> **What is needed**:
Set down every record once more, exactly as given.

> **Information shown**:
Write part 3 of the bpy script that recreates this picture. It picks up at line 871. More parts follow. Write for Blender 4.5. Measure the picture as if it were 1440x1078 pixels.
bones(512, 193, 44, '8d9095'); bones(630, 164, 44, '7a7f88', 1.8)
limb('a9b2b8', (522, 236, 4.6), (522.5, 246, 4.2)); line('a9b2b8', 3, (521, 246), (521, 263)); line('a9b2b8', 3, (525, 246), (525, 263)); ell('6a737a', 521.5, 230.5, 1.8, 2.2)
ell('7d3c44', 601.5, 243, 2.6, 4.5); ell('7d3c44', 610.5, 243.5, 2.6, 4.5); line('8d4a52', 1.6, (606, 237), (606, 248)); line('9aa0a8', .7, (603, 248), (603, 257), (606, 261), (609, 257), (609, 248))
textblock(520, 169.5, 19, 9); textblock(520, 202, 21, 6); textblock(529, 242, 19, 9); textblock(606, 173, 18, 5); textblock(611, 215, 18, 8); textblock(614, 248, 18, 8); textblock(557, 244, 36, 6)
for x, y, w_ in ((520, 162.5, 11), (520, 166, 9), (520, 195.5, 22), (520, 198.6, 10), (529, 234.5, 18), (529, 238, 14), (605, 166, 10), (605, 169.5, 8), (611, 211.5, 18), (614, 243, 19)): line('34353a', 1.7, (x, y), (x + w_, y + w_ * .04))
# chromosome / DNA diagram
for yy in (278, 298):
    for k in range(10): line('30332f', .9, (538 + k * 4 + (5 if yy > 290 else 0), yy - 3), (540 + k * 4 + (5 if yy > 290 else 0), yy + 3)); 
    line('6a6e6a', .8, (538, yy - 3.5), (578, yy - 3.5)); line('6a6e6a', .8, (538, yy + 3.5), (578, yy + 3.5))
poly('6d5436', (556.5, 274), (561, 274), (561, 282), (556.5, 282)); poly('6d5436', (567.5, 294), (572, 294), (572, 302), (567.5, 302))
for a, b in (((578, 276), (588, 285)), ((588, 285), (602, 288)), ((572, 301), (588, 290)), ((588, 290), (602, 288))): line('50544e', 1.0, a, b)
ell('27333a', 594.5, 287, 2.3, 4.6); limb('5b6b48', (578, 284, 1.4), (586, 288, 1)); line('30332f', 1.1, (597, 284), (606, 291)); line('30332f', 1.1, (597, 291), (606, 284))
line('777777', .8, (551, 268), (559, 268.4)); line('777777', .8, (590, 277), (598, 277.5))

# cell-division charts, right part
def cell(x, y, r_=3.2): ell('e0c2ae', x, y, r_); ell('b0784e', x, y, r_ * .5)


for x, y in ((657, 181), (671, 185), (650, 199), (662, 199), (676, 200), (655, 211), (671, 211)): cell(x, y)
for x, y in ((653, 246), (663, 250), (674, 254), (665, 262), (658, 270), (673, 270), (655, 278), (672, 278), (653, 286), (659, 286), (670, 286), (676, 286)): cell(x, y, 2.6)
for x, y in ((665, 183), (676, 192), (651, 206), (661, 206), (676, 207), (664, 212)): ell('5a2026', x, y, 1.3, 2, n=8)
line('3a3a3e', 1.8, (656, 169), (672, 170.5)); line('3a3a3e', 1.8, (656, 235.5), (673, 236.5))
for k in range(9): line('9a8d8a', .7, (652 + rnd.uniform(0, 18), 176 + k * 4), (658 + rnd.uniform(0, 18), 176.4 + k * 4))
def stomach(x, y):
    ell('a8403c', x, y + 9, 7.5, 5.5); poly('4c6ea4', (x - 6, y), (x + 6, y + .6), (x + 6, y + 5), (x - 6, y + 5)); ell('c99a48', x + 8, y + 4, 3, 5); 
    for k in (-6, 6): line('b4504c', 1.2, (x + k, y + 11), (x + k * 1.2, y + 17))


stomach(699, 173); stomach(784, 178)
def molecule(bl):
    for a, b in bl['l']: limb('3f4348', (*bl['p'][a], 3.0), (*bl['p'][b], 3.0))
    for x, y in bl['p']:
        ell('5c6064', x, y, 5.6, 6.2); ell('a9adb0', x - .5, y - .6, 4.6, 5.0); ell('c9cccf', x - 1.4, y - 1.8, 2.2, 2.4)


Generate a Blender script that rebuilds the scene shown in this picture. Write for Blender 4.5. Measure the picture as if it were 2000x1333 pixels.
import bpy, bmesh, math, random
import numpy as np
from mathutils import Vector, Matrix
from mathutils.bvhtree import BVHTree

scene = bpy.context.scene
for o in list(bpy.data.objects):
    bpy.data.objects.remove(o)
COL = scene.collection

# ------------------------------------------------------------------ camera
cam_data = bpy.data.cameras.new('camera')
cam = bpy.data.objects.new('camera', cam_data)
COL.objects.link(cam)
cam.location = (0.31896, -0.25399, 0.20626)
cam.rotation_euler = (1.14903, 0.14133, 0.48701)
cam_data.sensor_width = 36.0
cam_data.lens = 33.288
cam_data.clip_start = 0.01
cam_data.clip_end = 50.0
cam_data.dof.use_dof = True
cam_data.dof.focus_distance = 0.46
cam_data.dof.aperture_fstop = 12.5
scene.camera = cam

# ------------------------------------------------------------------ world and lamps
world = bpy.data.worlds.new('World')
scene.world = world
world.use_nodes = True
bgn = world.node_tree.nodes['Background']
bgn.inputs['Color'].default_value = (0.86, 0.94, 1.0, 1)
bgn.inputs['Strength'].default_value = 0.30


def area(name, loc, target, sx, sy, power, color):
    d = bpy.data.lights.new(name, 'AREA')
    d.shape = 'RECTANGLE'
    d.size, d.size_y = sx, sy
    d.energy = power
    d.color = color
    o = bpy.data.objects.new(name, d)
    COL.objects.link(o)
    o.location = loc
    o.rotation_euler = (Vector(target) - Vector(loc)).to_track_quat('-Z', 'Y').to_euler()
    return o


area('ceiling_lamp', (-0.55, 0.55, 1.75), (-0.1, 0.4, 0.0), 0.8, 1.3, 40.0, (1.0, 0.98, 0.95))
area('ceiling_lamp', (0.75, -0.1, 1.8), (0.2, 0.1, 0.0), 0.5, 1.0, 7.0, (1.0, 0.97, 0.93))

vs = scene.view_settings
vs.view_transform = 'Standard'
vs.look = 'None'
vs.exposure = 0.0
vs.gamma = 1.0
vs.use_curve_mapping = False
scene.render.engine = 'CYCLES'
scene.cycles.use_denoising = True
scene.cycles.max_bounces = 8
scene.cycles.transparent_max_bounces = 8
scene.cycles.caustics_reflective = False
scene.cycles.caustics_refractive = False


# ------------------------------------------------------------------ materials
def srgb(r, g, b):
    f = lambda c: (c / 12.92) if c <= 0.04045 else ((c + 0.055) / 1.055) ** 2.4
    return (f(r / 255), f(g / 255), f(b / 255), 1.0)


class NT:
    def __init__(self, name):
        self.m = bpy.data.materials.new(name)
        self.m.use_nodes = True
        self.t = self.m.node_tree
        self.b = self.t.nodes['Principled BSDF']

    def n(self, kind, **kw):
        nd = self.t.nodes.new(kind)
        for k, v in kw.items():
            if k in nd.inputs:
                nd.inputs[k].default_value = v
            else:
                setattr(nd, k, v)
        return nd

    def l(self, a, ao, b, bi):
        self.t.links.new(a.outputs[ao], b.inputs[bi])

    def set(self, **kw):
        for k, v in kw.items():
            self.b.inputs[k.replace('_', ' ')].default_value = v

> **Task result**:
Write part 3 of the bpy script that recreates this picture. It picks up at line 871. More parts follow. Write for Blender 4.5. Measure the picture as if it were 1440x1078 pixels.
bones(512, 193, 44, '8d9095'); bones(630, 164, 44, '7a7f88', 1.8)
limb('a9b2b8', (522, 236, 4.6), (522.5, 246, 4.2)); line('a9b2b8', 3, (521, 246), (521, 263)); line('a9b2b8', 3, (525, 246), (525, 263)); ell('6a737a', 521.5, 230.5, 1.8, 2.2)
ell('7d3c44', 601.5, 243, 2.6, 4.5); ell('7d3c44', 610.5, 243.5, 2.6, 4.5); line('8d4a52', 1.6, (606, 237), (606, 248)); line('9aa0a8', .7, (603, 248), (603, 257), (606, 261), (609, 257), (609, 248))
textblock(520, 169.5, 19, 9); textblock(520, 202, 21, 6); textblock(529, 242, 19, 9); textblock(606, 173, 18, 5); textblock(611, 215, 18, 8); textblock(614, 248, 18, 8); textblock(557, 244, 36, 6)
for x, y, w_ in ((520, 162.5, 11), (520, 166, 9), (520, 195.5, 22), (520, 198.6, 10), (529, 234.5, 18), (529, 238, 14), (605, 166, 10), (605, 169.5, 8), (611, 211.5, 18), (614, 243, 19)): line('34353a', 1.7, (x, y), (x + w_, y + w_ * .04))
# chromosome / DNA diagram
for yy in (278, 298):
    for k in range(10): line('30332f', .9, (538 + k * 4 + (5 if yy > 290 else 0), yy - 3), (540 + k * 4 + (5 if yy > 290 else 0), yy + 3)); 
    line('6a6e6a', .8, (538, yy - 3.5), (578, yy - 3.5)); line('6a6e6a', .8, (538, yy + 3.5), (578, yy + 3.5))
poly('6d5436', (556.5, 274), (561, 274), (561, 282), (556.5, 282)); poly('6d5436', (567.5, 294), (572, 294), (572, 302), (567.5, 302))
for a, b in (((578, 276), (588, 285)), ((588, 285), (602, 288)), ((572, 301), (588, 290)), ((588, 290), (602, 288))): line('50544e', 1.0, a, b)
ell('27333a', 594.5, 287, 2.3, 4.6); limb('5b6b48', (578, 284, 1.4), (586, 288, 1)); line('30332f', 1.1, (597, 284), (606, 291)); line('30332f', 1.1, (597, 291), (606, 284))
line('777777', .8, (551, 268), (559, 268.4)); line('777777', .8, (590, 277), (598, 277.5))

# cell-division charts, right part
def cell(x, y, r_=3.2): ell('e0c2ae', x, y, r_); ell('b0784e', x, y, r_ * .5)


for x, y in ((657, 181), (671, 185), (650, 199), (662, 199), (676, 200), (655, 211), (671, 211)): cell(x, y)
for x, y in ((653, 246), (663, 250), (674, 254), (665, 262), (658, 270), (673, 270), (655, 278), (672, 278), (653, 286), (659, 286), (670, 286), (676, 286)): cell(x, y, 2.6)
for x, y in ((665, 183), (676, 192), (651, 206), (661, 206), (676, 207), (664, 212)): ell('5a2026', x, y, 1.3, 2, n=8)
line('3a3a3e', 1.8, (656, 169), (672, 170.5)); line('3a3a3e', 1.8, (656, 235.5), (673, 236.5))
for k in range(9): line('9a8d8a', .7, (652 + rnd.uniform(0, 18), 176 + k * 4), (658 + rnd.uniform(0, 18), 176.4 + k * 4))
def stomach(x, y):
    ell('a8403c', x, y + 9, 7.5, 5.5); poly('4c6ea4', (x - 6, y), (x + 6, y + .6), (x + 6, y + 5), (x - 6, y + 5)); ell('c99a48', x + 8, y + 4, 3, 5); 
    for k in (-6, 6): line('b4504c', 1.2, (x + k, y + 11), (x + k * 1.2, y + 17))


stomach(699, 173); stomach(784, 178)
def molecule(bl):
    for a, b in bl['l']: limb('3f4348', (*bl['p'][a], 3.0), (*bl['p'][b], 3.0))
    for x, y in bl['p']:
        ell('5c6064', x, y, 5.6, 6.2); ell('a9adb0', x - .5, y - .6, 4.6, 5.0); ell('c9cccf', x - 1.4, y - 1.8, 2.2, 2.4)


Generate a Blender script that rebuilds the scene shown in this picture. Write for Blender 4.5. Measure the picture as if it were 2000x1333 pixels.
import bpy, bmesh, math, random
import numpy as np
from mathutils import Vector, Matrix
from mathutils.bvhtree import BVHTree

scene = bpy.context.scene
for o in list(bpy.data.objects):
    bpy.data.objects.remove(o)
COL = scene.collection

# ------------------------------------------------------------------ camera
cam_data = bpy.data.cameras.new('camera')
cam = bpy.data.objects.new('camera', cam_data)
COL.objects.link(cam)
cam.location = (0.31896, -0.25399, 0.20626)
cam.rotation_euler = (1.14903, 0.14133, 0.48701)
cam_data.sensor_width = 36.0
cam_data.lens = 33.288
cam_data.clip_start = 0.01
cam_data.clip_end = 50.0
cam_data.dof.use_dof = True
cam_data.dof.focus_distance = 0.46
cam_data.dof.aperture_fstop = 12.5
scene.camera = cam

# ------------------------------------------------------------------ world and lamps
world = bpy.data.worlds.new('World')
scene.world = world
world.use_nodes = True
bgn = world.node_tree.nodes['Background']
bgn.inputs['Color'].default_value = (0.86, 0.94, 1.0, 1)
bgn.inputs['Strength'].default_value = 0.30


def area(name, loc, target, sx, sy, power, color):
    d = bpy.data.lights.new(name, 'AREA')
    d.shape = 'RECTANGLE'
    d.size, d.size_y = sx, sy
    d.energy = power
    d.color = color
    o = bpy.data.objects.new(name, d)
    COL.objects.link(o)
    o.location = loc
    o.rotation_euler = (Vector(target) - Vector(loc)).to_track_quat('-Z', 'Y').to_euler()
    return o


area('ceiling_lamp', (-0.55, 0.55, 1.75), (-0.1, 0.4, 0.0), 0.8, 1.3, 40.0, (1.0, 0.98, 0.95))
area('ceiling_lamp', (0.75, -0.1, 1.8), (0.2, 0.1, 0.0), 0.5, 1.0, 7.0, (1.0, 0.97, 0.93))

vs = scene.view_settings
vs.view_transform = 'Standard'
vs.look = 'None'
vs.exposure = 0.0
vs.gamma = 1.0
vs.use_curve_mapping = False
scene.render.engine = 'CYCLES'
scene.cycles.use_denoising = True
scene.cycles.max_bounces = 8
scene.cycles.transparent_max_bounces = 8
scene.cycles.caustics_reflective = False
scene.cycles.caustics_refractive = False


# ------------------------------------------------------------------ materials
def srgb(r, g, b):
    f = lambda c: (c / 12.92) if c <= 0.04045 else ((c + 0.055) / 1.055) ** 2.4
    return (f(r / 255), f(g / 255), f(b / 255), 1.0)


class NT:
    def __init__(self, name):
        self.m = bpy.data.materials.new(name)
        self.m.use_nodes = True
        self.t = self.m.node_tree
        self.b = self.t.nodes['Principled BSDF']

    def n(self, kind, **kw):
        nd = self.t.nodes.new(kind)
        for k, v in kw.items():
            if k in nd.inputs:
                nd.inputs[k].default_value = v
            else:
                setattr(nd, k, v)
        return nd

    def l(self, a, ao, b, bi):
        self.t.links.new(a.outputs[ao], b.inputs[bi])

    def set(self, **kw):
        for k, v in kw.items():
            self.b.inputs[k.replace('_', ' ')].default_value = v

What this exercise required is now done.